I need to start writing down the things I'm looking for in a relationship to see if the hubby can provide any of them. If not, wow, then I'm going to have to deal with that.

Starting now, I'm going make changes. Small ones, big ones whatever the mood strikes me. I need to have more happiness and light in my life.

Coming Home

10:56 AM Edit This 5 Comments »
It's a strange experience.

After a grueling 2 1/2 day drive we made it to my parents' home. I'm relieved and exhausted. My oldest was such a good little traveler......barely complained, behaved herself. Couldn't ask for any more than that! The youngest was a different ball of wax, haha. She fussed, wanted to be held and joy of joys has a horrible cold! She passed the cold to me and now I think the oldest is getting sniffles too. The joys of the road. I love travelling and just wish we hadn't had such tight time constraints. Even the hubby enjoyed seeing some of the country!
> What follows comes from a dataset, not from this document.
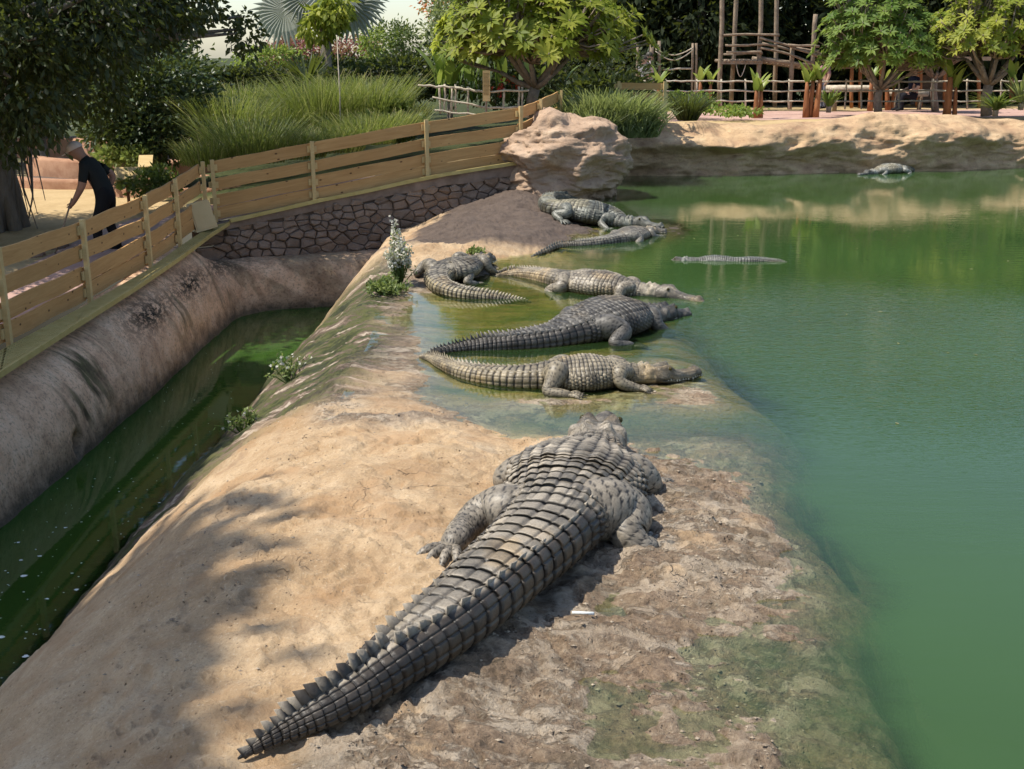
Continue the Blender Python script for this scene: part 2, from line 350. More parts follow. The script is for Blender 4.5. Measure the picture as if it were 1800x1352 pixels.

We arrived here and unloaded the truck with the help of my nephew and my father. Easier than loading it, haha. It's strange to be "home." I know that my parents feel better being closer and hopefully I'll be able to nail that job and find my own place soon. The girls seem settled but giving it more time.

Hubby was in tears when he left. It was heartbreaking. I wish that things were different with us but only time will tell. I've told him we're here, we'll be in touch by phone and video chat. There are definitely issues that will be addressed between us. I feel emotionally neglected, can't have that anymore. He's certainly depressed and needs treatment for that of some sort. I need to raise my girls in a healthy environment and this is it. Without all the drama!

It's colder than hell here......went from 60s days ago to 20s. Piling on the layers!!!